今年も新酒のワインが出回る季節になりました。
ここ日本でもいまは全国各地にワイナリーがあり、味を競っています。
その国産ワインの父と呼ばれる明治の人が、川上善兵衛です。

彼の家は新潟の代々の庄屋で裕福でしたが、村は痩せた土地で稲作がうまくできませんでした。
村人の苦しみを見た善兵衛は、新たな作物の必要を痛感し、葡萄を使ったワイン造りを思いつきます。
彼は私財を投じて欧米からさまざまな葡萄の苗木を取り寄せ、自宅の庭園を壊して葡萄畑にし、日本の風土に合った品種改良に取り組みます。
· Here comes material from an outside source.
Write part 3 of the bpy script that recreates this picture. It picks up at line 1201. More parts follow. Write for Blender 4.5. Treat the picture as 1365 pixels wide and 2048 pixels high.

それは歳月と根気のいる仕事でしたが、失敗を繰り返しながらついに「マスカット・ベリーA」というワインに最適な新しい品種を産み出したのです。

また、ワイン造りでも試行錯誤の末に冬の雪を利用した低温発酵などを考案。
地主も小作人もなく村人皆で葡萄を栽培してワインを造り、その利益を皆で分け合うという画期的な経営をしたのです。
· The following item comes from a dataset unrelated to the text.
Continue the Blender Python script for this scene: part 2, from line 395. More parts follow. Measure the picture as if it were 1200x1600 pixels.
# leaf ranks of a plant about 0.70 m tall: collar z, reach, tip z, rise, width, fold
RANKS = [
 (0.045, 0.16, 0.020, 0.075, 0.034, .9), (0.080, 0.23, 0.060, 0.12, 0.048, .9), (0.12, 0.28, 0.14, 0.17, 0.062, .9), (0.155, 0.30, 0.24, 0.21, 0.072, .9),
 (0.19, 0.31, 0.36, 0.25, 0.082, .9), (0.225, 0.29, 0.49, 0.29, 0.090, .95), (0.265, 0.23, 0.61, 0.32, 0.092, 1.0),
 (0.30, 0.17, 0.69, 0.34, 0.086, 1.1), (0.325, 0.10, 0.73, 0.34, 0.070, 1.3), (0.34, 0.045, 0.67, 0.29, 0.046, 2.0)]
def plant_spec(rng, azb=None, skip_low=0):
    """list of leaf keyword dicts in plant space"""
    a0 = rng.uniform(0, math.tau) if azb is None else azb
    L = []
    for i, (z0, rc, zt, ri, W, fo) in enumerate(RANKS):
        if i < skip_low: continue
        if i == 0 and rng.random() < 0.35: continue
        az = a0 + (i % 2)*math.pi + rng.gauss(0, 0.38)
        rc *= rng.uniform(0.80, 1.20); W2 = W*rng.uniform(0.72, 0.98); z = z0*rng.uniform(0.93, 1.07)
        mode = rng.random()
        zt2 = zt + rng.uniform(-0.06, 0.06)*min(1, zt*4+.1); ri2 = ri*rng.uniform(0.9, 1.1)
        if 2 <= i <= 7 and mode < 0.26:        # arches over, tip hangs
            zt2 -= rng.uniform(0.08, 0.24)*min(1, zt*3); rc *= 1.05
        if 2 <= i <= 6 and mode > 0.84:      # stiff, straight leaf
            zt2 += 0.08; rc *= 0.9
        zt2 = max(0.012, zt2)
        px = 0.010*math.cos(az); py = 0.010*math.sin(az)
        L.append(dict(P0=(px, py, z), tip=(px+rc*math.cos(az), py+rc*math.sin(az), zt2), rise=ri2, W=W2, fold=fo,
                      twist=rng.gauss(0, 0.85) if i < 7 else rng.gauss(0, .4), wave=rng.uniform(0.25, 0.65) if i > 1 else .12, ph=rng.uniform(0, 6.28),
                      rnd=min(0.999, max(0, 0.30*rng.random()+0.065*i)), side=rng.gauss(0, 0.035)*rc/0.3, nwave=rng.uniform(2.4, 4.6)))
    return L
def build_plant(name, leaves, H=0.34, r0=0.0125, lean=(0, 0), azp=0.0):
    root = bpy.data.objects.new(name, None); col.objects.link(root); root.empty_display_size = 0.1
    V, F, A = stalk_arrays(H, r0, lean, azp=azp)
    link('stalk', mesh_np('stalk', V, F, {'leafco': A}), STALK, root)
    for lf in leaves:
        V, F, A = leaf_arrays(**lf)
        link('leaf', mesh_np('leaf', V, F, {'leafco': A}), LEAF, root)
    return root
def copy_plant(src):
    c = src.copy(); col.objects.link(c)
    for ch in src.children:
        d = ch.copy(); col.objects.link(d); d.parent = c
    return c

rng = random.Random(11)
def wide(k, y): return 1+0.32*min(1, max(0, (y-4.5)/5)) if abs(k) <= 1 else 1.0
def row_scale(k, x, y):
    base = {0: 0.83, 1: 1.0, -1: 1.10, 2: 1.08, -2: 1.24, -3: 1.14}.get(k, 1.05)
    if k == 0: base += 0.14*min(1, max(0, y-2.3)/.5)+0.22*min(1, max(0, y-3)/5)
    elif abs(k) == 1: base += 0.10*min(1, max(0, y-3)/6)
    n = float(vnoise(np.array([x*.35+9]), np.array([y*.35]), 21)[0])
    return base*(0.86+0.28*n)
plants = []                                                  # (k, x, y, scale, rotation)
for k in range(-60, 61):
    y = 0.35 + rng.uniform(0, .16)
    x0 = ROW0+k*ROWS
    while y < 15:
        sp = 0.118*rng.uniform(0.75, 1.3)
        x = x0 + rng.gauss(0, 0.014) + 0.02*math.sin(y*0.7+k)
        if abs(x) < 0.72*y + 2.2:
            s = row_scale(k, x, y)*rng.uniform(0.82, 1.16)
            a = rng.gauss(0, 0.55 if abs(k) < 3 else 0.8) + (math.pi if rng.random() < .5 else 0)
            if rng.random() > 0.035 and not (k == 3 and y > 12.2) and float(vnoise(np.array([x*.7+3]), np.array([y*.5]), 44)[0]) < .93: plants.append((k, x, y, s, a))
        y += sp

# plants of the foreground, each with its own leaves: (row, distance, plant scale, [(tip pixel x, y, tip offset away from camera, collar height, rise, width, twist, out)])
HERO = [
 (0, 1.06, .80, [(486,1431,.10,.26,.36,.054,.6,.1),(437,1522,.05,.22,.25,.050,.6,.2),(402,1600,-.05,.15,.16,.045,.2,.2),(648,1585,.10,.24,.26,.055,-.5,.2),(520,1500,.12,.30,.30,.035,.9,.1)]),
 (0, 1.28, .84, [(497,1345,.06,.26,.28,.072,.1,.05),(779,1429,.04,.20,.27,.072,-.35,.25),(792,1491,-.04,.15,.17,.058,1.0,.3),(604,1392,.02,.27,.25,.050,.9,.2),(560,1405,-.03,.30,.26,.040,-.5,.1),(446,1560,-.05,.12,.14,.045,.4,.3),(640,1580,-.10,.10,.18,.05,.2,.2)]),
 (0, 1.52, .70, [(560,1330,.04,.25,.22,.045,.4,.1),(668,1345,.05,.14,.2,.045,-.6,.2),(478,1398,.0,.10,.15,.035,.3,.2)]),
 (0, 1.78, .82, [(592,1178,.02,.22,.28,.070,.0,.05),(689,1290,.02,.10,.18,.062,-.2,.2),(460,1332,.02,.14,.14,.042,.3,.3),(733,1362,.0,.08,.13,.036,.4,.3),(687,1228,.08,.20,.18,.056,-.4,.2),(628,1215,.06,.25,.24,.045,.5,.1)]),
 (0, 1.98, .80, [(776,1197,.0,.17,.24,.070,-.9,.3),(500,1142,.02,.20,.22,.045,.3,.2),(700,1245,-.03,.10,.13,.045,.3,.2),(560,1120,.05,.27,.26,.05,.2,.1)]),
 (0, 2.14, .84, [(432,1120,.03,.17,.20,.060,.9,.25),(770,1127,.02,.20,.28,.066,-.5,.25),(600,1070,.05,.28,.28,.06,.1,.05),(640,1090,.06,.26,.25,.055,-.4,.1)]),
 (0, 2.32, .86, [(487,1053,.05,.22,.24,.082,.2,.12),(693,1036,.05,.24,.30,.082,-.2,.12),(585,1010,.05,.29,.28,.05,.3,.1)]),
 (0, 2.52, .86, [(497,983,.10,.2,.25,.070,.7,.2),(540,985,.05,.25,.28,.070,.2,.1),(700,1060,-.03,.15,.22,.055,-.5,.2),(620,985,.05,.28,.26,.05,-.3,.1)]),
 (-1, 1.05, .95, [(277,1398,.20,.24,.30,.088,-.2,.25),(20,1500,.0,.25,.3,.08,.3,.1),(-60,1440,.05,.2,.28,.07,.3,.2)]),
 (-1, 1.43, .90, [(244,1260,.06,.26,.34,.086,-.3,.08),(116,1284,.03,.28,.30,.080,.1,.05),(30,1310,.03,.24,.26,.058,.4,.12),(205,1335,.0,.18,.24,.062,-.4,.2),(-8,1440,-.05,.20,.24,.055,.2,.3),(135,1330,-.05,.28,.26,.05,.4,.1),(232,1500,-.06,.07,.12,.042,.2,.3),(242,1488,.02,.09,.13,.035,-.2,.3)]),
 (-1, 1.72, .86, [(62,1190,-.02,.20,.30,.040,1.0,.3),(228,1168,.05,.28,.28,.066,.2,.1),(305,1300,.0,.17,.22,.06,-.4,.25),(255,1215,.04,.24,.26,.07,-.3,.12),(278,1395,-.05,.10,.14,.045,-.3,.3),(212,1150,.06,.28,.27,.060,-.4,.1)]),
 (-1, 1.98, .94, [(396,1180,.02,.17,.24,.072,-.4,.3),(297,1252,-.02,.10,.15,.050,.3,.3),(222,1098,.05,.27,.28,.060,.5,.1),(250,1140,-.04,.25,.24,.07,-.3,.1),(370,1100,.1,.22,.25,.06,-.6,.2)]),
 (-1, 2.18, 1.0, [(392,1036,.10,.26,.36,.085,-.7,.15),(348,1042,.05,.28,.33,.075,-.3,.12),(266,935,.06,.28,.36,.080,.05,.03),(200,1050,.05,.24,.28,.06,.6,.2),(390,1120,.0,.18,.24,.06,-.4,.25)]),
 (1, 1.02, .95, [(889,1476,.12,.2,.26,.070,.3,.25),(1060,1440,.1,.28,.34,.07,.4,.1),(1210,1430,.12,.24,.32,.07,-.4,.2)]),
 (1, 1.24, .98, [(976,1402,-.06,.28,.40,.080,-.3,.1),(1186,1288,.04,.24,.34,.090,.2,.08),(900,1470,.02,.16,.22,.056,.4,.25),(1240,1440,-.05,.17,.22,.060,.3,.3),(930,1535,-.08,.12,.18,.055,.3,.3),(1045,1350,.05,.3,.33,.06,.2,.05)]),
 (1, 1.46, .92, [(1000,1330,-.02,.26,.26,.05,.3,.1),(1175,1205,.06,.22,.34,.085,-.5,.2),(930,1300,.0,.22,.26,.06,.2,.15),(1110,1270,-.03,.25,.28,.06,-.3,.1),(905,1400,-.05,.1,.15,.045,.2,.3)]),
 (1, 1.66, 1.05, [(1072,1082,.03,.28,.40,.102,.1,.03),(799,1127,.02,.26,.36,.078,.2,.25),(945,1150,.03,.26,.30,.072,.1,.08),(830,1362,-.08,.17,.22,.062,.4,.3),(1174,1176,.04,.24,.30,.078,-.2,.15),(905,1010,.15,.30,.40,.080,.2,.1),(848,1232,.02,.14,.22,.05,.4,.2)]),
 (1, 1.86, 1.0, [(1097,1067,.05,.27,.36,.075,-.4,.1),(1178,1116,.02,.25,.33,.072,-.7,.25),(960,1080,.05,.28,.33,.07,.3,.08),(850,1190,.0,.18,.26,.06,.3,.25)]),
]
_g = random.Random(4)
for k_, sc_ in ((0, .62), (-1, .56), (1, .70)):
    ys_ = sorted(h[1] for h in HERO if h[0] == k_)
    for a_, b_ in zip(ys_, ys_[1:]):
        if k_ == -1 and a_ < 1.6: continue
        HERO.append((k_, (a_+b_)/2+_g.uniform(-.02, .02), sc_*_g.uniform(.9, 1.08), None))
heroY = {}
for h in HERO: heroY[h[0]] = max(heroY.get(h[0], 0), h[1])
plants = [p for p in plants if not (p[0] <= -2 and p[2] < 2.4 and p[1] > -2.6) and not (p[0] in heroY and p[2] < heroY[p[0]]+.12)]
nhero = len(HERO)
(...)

さらに、彼は苦労して産み出した新しい品種を他の村にも次々に無料で分け与えていきました。
そのため、彼の家は破産してしまいます。

晩年、彼はこう語っています。
「財産は失くしたが、葡萄は全国に広まっている。私の努力は報われたのだ」
いま、全国のワイナリーの約6割が、川上善兵衛が産み出した葡萄の品種を使っています。